Horizons politiques : Êtes-vous favorable à la construction d’une « Europe de la justice » ?
Philippe de Villiers : Il faut construire l’Europe de la justice pour répondre à l’Europe de la délinquance. La complexité des circuits financiers internationaux, le pouvoir et l’imagination de délinquants économiques qui appartiennent hélas, bien souvent, aux classes dirigeantes, justifient que les juges d’instruction nationaux bénéficient sur tout le territoire de l’Union européenne d’un système d’entraide souple et rapide et qui surtout ne dépende pas de l’accord des pouvoirs locaux.
Horizons politiques : Le projet de loi sur la réforme du code des marchés publics n’a pas abouti.
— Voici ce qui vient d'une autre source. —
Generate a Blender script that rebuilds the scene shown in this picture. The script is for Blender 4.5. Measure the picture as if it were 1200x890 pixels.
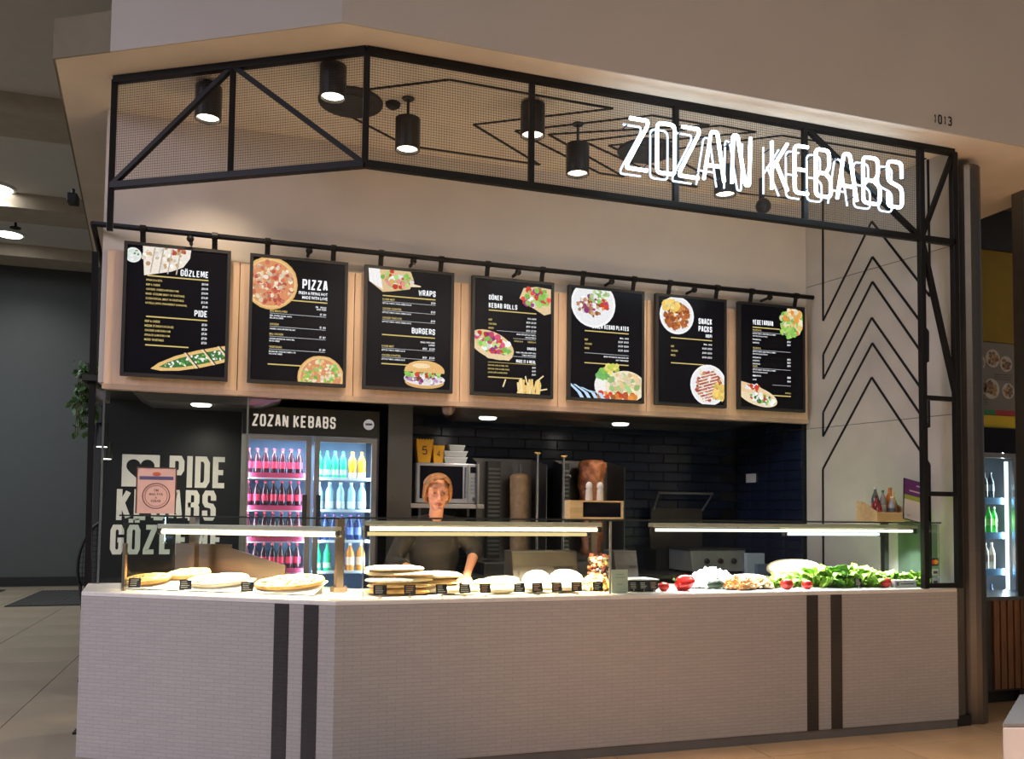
import bpy, bmesh, math, random
from mathutils import Vector, Matrix
for o in list(bpy.data.objects): bpy.data.objects.remove(o)
SC = bpy.context.scene
COL = SC.collection
V = Vector
# ------------------------------------------------------------------ camera
cd = bpy.data.cameras.new('camera'); cam = bpy.data.objects.new('camera', cd); COL.objects.link(cam)
YAW, PIT, ROL = 0.3089, 0.0486, 0.0117
F_ = V((math.sin(YAW)*math.cos(PIT), math.cos(YAW)*math.cos(PIT), math.sin(PIT)))
R_ = V((math.cos(YAW), -math.sin(YAW), 0)); U_ = R_.cross(F_)
RX = R_*math.cos(ROL)+U_*math.sin(ROL); UX = -R_*math.sin(ROL)+U_*math.cos(ROL)
M = Matrix.Identity(4)
for i in range(3): M[i][0], M[i][1], M[i][2] = RX[i], UX[i], -F_[i]
M[0][3], M[1][3], M[2][3] = -0.5114, -4.7061, 1.45
cam.matrix_world = M
cd.sensor_fit = 'HORIZONTAL'; cd.sensor_width = 36.0; cd.lens = 30.0; cd.shift_y = 0.0877
cd.clip_start = .05; cd.clip_end = 100
SC.camera = cam
# ------------------------------------------------------------------ world, exposure, large lights
w = bpy.data.worlds.new('world'); SC.world = w; w.use_nodes = True
bg = w.node_tree.nodes['Background']; bg.inputs[0].default_value = (1.0, .93, .86, 1); bg.inputs[1].default_value = .13
SC.view_settings.view_transform = 'Standard'; SC.view_settings.look = 'None'
SC.view_settings.exposure = 0.0; SC.view_settings.gamma = 1.0; SC.view_settings.use_curve_mapping = False
def area(name, loc, target, sx, sy, power, color, parent=None, spread=None):
    l = bpy.data.lights.new(name, 'AREA'); l.shape = 'RECTANGLE'; l.size = sx; l.size_y = sy; l.energy = power; l.color = color
    if spread: l.spread = math.radians(spread)
    o = bpy.data.objects.new(name, l); COL.objects.link(o); o.location = loc
    o.rotation_euler = (V(target)-V(loc)).to_track_quat('-Z', 'Y').to_euler()
    if parent: o.parent = parent
    return o
def spot(name, loc, target, power, color, deg=70, blend=.6, r=.04, parent=None):
    l = bpy.data.lights.new(name, 'SPOT'); l.energy = power; l.color = color; l.spot_size = math.radians(deg); l.spot_blend = blend; l.shadow_soft_size = r
    o = bpy.data.objects.new(name, l); COL.objects.link(o); o.location = loc
    o.rotation_euler = (V(target)-V(loc)).to_track_quat('-Z', 'Y').to_euler()
    if parent: o.parent = parent
    return o
# the shopping hall's own ceiling lamps, behind and above the photographer
area('hall_lamp_cool', (-8.2, -3.4, 4.6), (-1.2, 0.5, .3), 3.0, 2.5, 108, (.84, .80, 1.0), spread=80)
area('hall_lamp_warm', (2.5, -9.0, 6.2), (2.2, 0, 1.6), 4.0, 3.0, 75, (1.0, .86, .70))
# added unseen light aimed at the floor; its bounce brightens soffit and canopy
area('hall_bounce_fill', (3.2, -4.6, 6.6), (3.2, -4.6, 0), 4.5, 2.2, 740, (1.0, .86, .70), spread=62)

area('corridor_fill_light', (-5.6, 5.0, 5.9), (-5.6, 5.0, 0), 1.2, 1.2, 170, (.92, .96, 1.0))  # added fill lights out of view, to brighten the corridor
area('corridor_fill_light', (-5.6, 8.6, 5.7), (-5.6, 8.6, 0), 1.2, 1.2, 200, (.86, .97, 1.0))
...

Croyez-vous que la majorité, qui sortira des urnes le 1er juin, devrait se pencher prioritairement sur ce dossier ?
Philippe de Villiers : La majorité qui sortira des urnes le 1er juin devrait prioritairement prendre les moyens d’imposer la politique de l’honnêteté. S’il peut être souhaitable de modifier certaines procédures qui pourraient n’apparaître que comme des contraintes administratives, cela ne pourrait en aucun cas se faire au détriment de la transparence et de la sécurité des appels d’offres. Il faut que les Français soient bien convaincus que la complexité des lois et des réglementations n’empêchera jamais totalement à un homme politique corrompu d’arriver à ses fins. Ce n’est donc pas la loi qu’il faut changer, ce sont les mentalités et les hommes qui incarnent aujourd’hui cette époque du laisser-aller des trafics d’influence et de la corruption. Cette génération politique doit laisser sa place à une génération nouvelle, une génération morale. Les 520 candidats de la Droite indépendante qui seront avec moi candidats à cette élection législative, seront les meilleurs représentants de cette politique de l’honnêteté que nous voulons pour la France.